Fortuna Mining Corp. has entered into an earn‑in agreement with Qstone Inc., a private Guyanese company, to acquire up to a 70% interest in the Quartzstone Gold Project. The 29,600‑hectare project lies in the greenstone belt of north‑central Guyana, roughly 120 km west of Georgetown and 35 km northwest of G Mining’s Oko West project, placing it in a prolific exploration camp.

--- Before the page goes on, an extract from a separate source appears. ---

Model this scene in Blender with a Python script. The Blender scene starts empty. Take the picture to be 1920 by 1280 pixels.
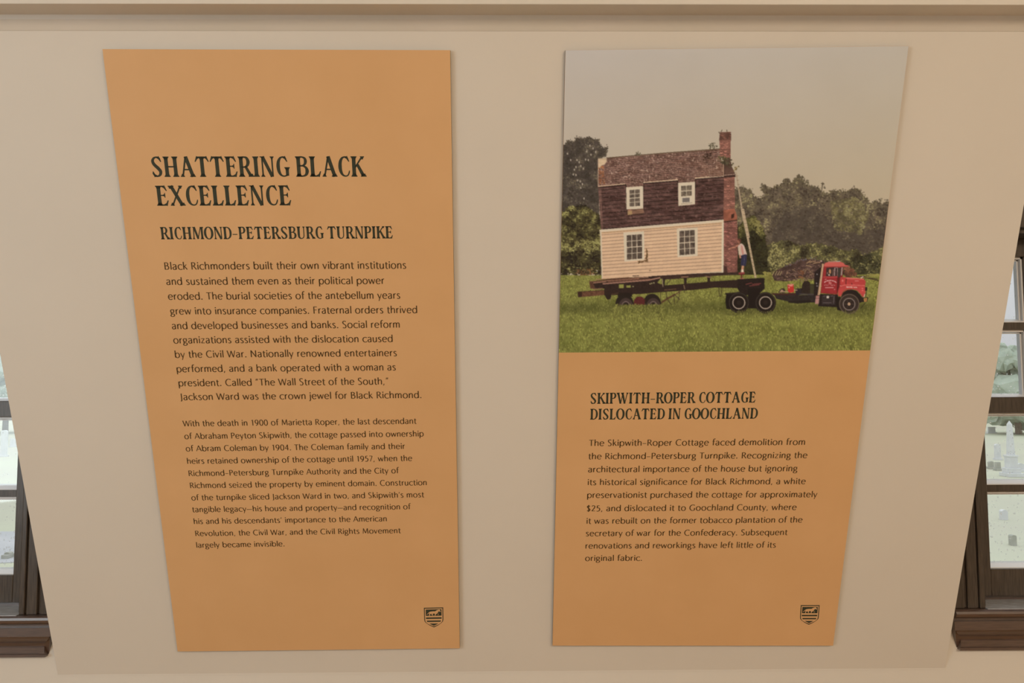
import bpy, bmesh, math, random
import numpy as np
from mathutils import Matrix, Vector

# ------------------------------------------------------------------ camera
YAW, PITCH, ROLL, FPX = 0.01005, 0.06464, 0.00386, 1427.556
SIG, DFRONT = 0.32454, 1.50467            # tilt of the sloping wall, distance of the panel faces
ZC = 1.6                                  # eye height above the floor
scene = bpy.context.scene


def cam_axes():
    cy, sy, cp, sp = math.cos(YAW), math.sin(YAW), math.cos(PITCH), math.sin(PITCH)
    f = np.array([sy * cp, cy * cp, sp]); ri = np.array([cy, -sy, 0.0]); dn = np.cross(f, ri)
    c, s = math.cos(ROLL), math.sin(ROLL)
    return np.array([c * ri + s * dn, -s * ri + c * dn, f])


AX = cam_axes()
cam_data = bpy.data.cameras.new('camera'); cam = bpy.data.objects.new('camera', cam_data)
scene.collection.objects.link(cam)
cam_data.sensor_fit = 'HORIZONTAL'; cam_data.sensor_width = 36.0
cam_data.lens = 36.0 * FPX / 1920.0
cam_data.clip_start = 0.05; cam_data.clip_end = 500
m = Matrix.Identity(4)
for i in range(3):
    m[i][0] = AX[0][i]; m[i][1] = -AX[1][i]; m[i][2] = -AX[2][i]
m[2][3] = ZC
cam.matrix_world = m
scene.camera = cam

# ------------------------------------------------------------------ view, sky, lamps
vs = scene.view_settings
vs.view_transform = 'Standard'; vs.look = 'None'; vs.gamma = 1.0; vs.exposure = 0.0
vs.use_curve_mapping = False
scene.cycles.max_bounces = 8; scene.cycles.diffuse_bounces = 4; scene.cycles.transparent_max_bounces = 12

world = bpy.data.worlds.new('sky'); scene.world = world; world.use_nodes = True
nt = world.node_tree; nt.nodes.clear()
tc = nt.nodes.new('ShaderNodeTexCoord'); sp = nt.nodes.new('ShaderNodeSeparateXYZ')
cr = nt.nodes.new('ShaderNodeValToRGB'); bg = nt.nodes.new('ShaderNodeBackground'); ow = nt.nodes.new('ShaderNodeOutputWorld')
cr.color_ramp.elements[0].position = 0.0; cr.color_ramp.elements[0].color = (0.60, 0.60, 0.64, 1)
cr.color_ramp.elements[1].position = 1.0; cr.color_ramp.elements[1].color = (1.70, 1.75, 1.85, 1)
nt.links.new(tc.outputs['Generated'], sp.inputs[0]); nt.links.new(sp.outputs['Z'], cr.inputs[0])
nt.links.new(cr.outputs[0], bg.inputs[0]); nt.links.new(bg.outputs[0], ow.inputs[0])
bg.inputs[1].default_value = 1.0


def area(name, loc, target, size, sizey, watts, col):
    l = bpy.data.lights.new(name, 'AREA'); l.shape = 'RECTANGLE'; l.size = size; l.size_y = sizey
    l.energy = watts; l.color = col
    o = bpy.data.objects.new(name, l); scene.collection.objects.link(o)
    o.location = loc
    o.rotation_euler = (Vector(target) - Vector(loc)).to_track_quat('-Z', 'Y').to_euler()
    return o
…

Under the agreement, Fortuna will earn an initial 51% stake by completing 60,000 meters of drilling within four years and paying all license fees and related expenditures. Upon exercising the first option, Fortuna will form a joint venture with Qstone. A second option allows Fortuna to increase its stake to 70% by funding a feasibility study within three years of exercising the first option, while continuing to pay all license fees. The company paid Qstone a non‑refundable cash option premium of US$5 million at signing.

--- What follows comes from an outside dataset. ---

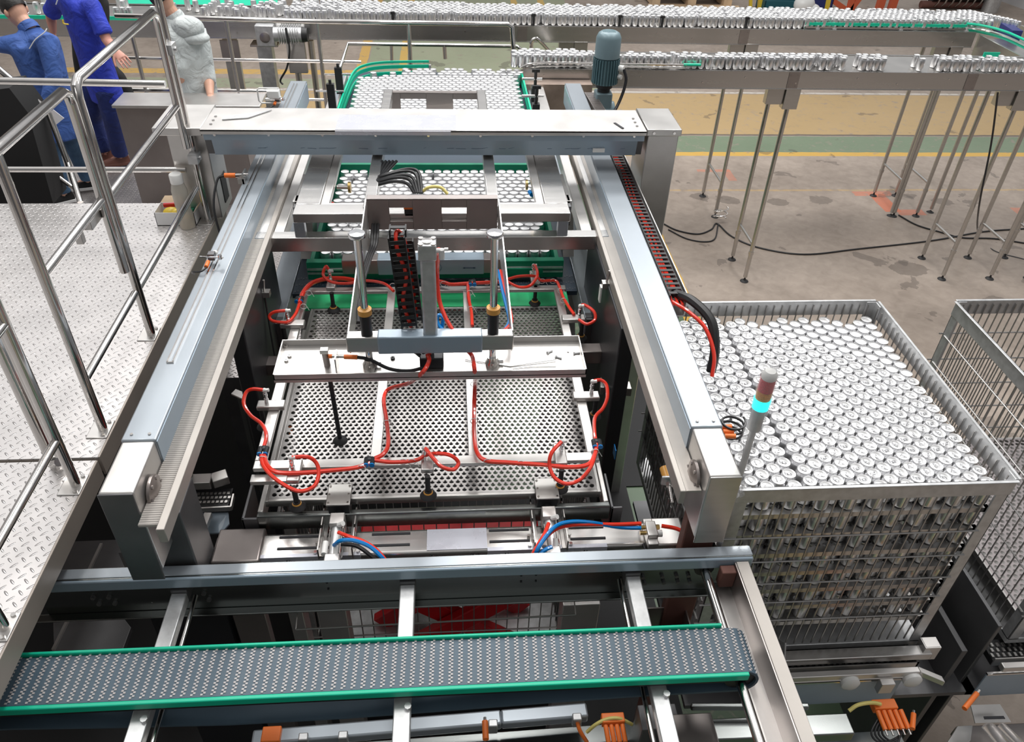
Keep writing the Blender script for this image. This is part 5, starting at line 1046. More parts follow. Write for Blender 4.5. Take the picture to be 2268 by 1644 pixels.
t = thing('hanging_wire', 'thin steel wire with a loop stretched below the cross beam', 'wire', tuple(pz(960, 1380, 1.0))); MB().cyl(pz(655, 1395, 1.0), pz(1275, 1362, 1.0), .004, 6).cyl(pz(655, 1395, 1.0), pz(655, 1395, 1.0)+Vector((0, .22, .06)), .003, 6).cyl(pz(1275, 1362, 1.0), pz(1275, 1362, 1.0)+Vector((0, .2, .06)), .003, 6).build('wire', STEEL, t)
t = thing('open_box', 'open rectangular steel box below the cross beam at right', 'box', tuple(pz(1480, 1380, .8))); c = pz(1482, 1375, .85)
MB().box(c.x-.09, c.x+.09, c.y-.07, c.y-.064, .62, .85).box(c.x-.09, c.x-.084, c.y-.07, c.y+.07, .62, .85).box(c.x+.084, c.x+.09, c.y-.07, c.y+.07, .62, .85).box(c.x-.09, c.x+.09, c.y+.064, c.y+.07, .62, .85).build('walls', BROWNST, t)
t = thing('lower_frame', 'grey tube of the lower machine frame below the belt, with small sensor boxes', 'frame', tuple(pz(800, 1620, .8)))
MB().bar(pz(560, 1640, .75), pz(1110, 1594, .75), .06, .05).bar(pz(1110, 1594, .75), pz(1300, 1578, .75), .06, .05).build('round_edge_tube', GREYFILM, t, .008)
MB().bar(pz(540, 1690, .6), pz(1420, 1625, .6), .08, .05).build('lower_beam', WEBST, t, .005); MB().bar(pz(1530, 1566, .7), pz(1790, 1566, .7), .02, .03).bar(pz(1540, 1625, .6), pz(1880, 1610, .6), .09, .06).build('right_beam', WEBST, t, .005)
for px in ((672, 1634), (760, 1630), (1092, 1604), (1278, 1590)):
    c = pz(*px, .79); MB().box(c.x-.018, c.x+.018, c.y-.015, c.y+.015, .74, .80).build('sensor_box', GALV, t, .004)
t = thing('column', 'square steel column in front of the belt at lower right', 'column', tuple(pz(1530, 1600, .6))); c = pz(1535, 1580, .95); MB().box(c.x-.09, c.x+.07, c.y-.12, c.y, F0, .95).build('column', BROWNST, t, .004)
t = thing('column', 'dark green steel column below the belt, right of the orange connectors', 'column', tuple(pz(1440, 1620, .6))); c = pz(1445, 1560, .9); MB().box(c.x-.06, c.x+.09, c.y-.1, c.y, F0, .9).build('column', DARKST, t, .004)
def connector_block(px, z, lab, n=4, up=False, sc_=1.0):
    c = pz(*px, z); t = thing('connector_block', lab, 'connector', tuple(c))
    MB().box(c.x-.045*sc_, c.x+.045*sc_, c.y-.01, c.y+.03*sc_, z-.02, z+.02).build('block', ORANGE, t, .004)
    for k in range(n):
        x = c.x+(-.032+.022*k)*sc_; o = MB().cyl((x, c.y-.01, z), (x+.003, c.y-.075*sc_, z-.012), .0095*sc_, 10); o.build('plug', ORANGE, t)
        MB().cyl((x+.003, c.y-.075*sc_, z-.012), (x+.004, c.y-.095*sc_, z-.016), .005, 8).build('plug_nut', POL, t)
    return c
connector_block((1358, 1600), .8, 'orange sensor connector block with four plugs below the belt')
connector_block((1960, 1570), .35, 'orange connector block with five plugs at lower right', 5, sc_=1.25)
c = pz(601, 1628, .85); t = thing('connector_block', 'plain orange-red connector box below the belt at left', 'connector', tuple(c)); MB().box(c.x-.035, c.x+.035, c.y-.03, c.y+.03, .83, .86).build('box', ORANGE, t, .004)
for (px, z, lab, dx) in (((1075, 1618), .9, 'single orange plug hanging below the belt', 0), ((2022, 1598), .35, 'single orange plug left hanging at lower right', .02), ((2150, 1553), .385, 'orange plug lying across the chain conveyor at lower right', .05)):
    c = pz(*px, z); t = thing('orange_plug', lab, 'connector', tuple(c)); MB().cyl(c+Vector((dx, .035, 0)), c-Vector((dx, .035, .0)), .012, 10).build('plug', ORANGE, t); MB().cyl(c+Vector((dx, .035, 0)), c+Vector((dx*1.4, .05, 0)), .006, 8).build('tip', POL, t)
hose('yellow_cable', [pz(1300, 1622, .75), pz(1320, 1605, .8), pz(1345, 1593, .82), pz(1372, 1592, .82), pz(1400, 1605, .78)], .007, YCAB, 'yellow cable looping over the orange connector block', 'cable')
hose('red_cable', [pz(1278, 1598, .78), pz(1285, 1620, .75), pz(1300, 1644, .7)], .008, ORANGE, 'orange-red cable hanging below the belt', 'cable')
hose('yellow_cable', [pz(1880, 1575, .4), pz(1900, 1562, .42), pz(1930, 1557, .40), pz(1950, 1560, .38)], .009, YCAB, 'yellow cable ending at the lower right connector block', 'cable')
for k in range(4): hose('black_cable', [pz(1945+6*k, 1592, .33), pz(1930+8*k, 1625, .3), pz(1950+9*k, 1645, .28), pz(1990, 1632+4*k, .3), pz(2010-5*k, 1600, .32)], .005, CABLE, ['outer', 'second', 'third', 'inner'][k]+' loop of the black wires tangled under the lower right connector block', 'cable', 'black wires at lower right')
# ------------------------------------------------------------------ chain conveyors under the cages
def chainconv(x0, x1, y0, z, lab, rollers=((1.86, 0), (2.17, 0)), tongue=True, base=F0):
    t = thing('chain_conveyor', lab, 'conveyor', ((x0+x1)/2, y0, z-.3))
    MB().box(x0, x1, y0-.012, y0+.02, z-.015, z+.022).build('guide_rail', SATIN, t, .004)
    MB().poly([(x1, y0-.012, z+.022), (x1, y0+.02, z+.022), (x1+.10, y0-.03, z+.01), (x1+.10, y0-.062, z+.01)], (0, 0, -.035)).build('rail_tip', SATIN, t, .003)
    MB().box(x0-.05, x1-.06, y0+.0, y0+.006, z-.25, z-.05).build('side_plate', FILM, t); MB().box(x0-.05, x1-.02, y0-.004, y0+.01, z-.055, z-.045).build('bright_edge', POL, t)
    for (x, _) in rollers: MB().lathe([(0, 0), (.045, 0), (.045, .02), (.03, .03), (0, .03)], (x, y0-.01, z-.03), 20, (0, -1, 0)).build('white_roller', WHITE, t)
    b = MB()
    for k in range(int((x1-x0)/.03)):
        for j in range(3): x = x0+.03*k+(j % 2)*.015; b.box(x, x+.012, y0+.07+.028*j, y0+.09+.028*j, z-.02, z-.012)
    b.build('chain_links', STEEL, t); MB().box(x0, x1+.02, y0+.055, y0+.17, z-.06, z-.024).build('chain_bed', BLACK, t); MB().box(x0, x1+.03, y0+.05, y0+.055, z-.06, z).box(x1+.02, x1+.03, y0+.05, y0+.17, z-.06, z).build('bed_edge', SATIN, t)
    return t
cc = chainconv(1.42, 2.20, 1.93, .37, 'chain conveyor with white rollers under the full cage')
MB().box(2.0, 2.07, 1.88, 1.915, .28, .36).build('switch_bracket', SATIN, cc, .004)
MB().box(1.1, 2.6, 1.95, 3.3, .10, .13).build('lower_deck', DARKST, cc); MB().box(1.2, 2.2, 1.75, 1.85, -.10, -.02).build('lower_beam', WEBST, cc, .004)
c2 = chainconv(2.62, 3.5, 1.93, .37, 'chain conveyor with a white roller under the empty cage', rollers=((2.88, 0),))
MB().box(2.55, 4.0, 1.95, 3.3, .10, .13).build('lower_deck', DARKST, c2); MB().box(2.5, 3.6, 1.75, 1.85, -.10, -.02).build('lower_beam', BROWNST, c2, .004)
for (x, lab) in ((2.44, 'dark vertical side panel between the two cages'),): tag(MB().box(x, x+.03, 2.0, 3.3, F0, .42).box(x+.10, x+.12, 2.0, 3.35, F0, .62).build('partition', DARKST, None, .003), lab, 'panel')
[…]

The earn‑in structure reflects a phased, risk‑managed approach that lets Fortuna test the project’s high‑grade, near‑surface gold potential before committing to full ownership. The Quartzstone Project hosts an orogenic gold system along the contact between a granitoid complex and Lower Proterozoic greenstone rocks, with gold hosted in quartz‑tourmaline‑carbonate veins and breccias. Fortuna’s initial exploration program, budgeted at about US$5.5 million, will focus on advancing priority targets and testing the 26‑km shear zone that hosts historic high‑grade zones.

Strategically, the deal expands Fortuna’s footprint into Guyana, a region that has attracted significant exploration investment due to its favorable geology and growing infrastructure. The ability to pay a US$5 million option premium and commit a multi‑million‑dollar drilling program signals financial stability and confidence in the project’s potential. By securing a majority stake, Fortuna positions itself to benefit from any future discoveries while maintaining a controlled exposure during the exploration phase.

Headwinds for the project include the inherent uncertainty of drilling outcomes and the cost of executing a large‑scale exploration program. However, the tailwind of Guyana’s proven gold geology, coupled with the proximity to other active projects, supports a positive outlook. Successful completion of the earn‑in milestones would allow Fortuna to transition from exploration to development, potentially unlocking significant value for shareholders.

The next steps for Fortuna involve meeting the 60,000‑meter drilling target within the four‑year window and, if successful, funding the feasibility study to unlock the full 70% stake. The earn‑in agreement therefore represents a key milestone in Fortuna’s growth strategy and a potential catalyst for future gold production in Guyana.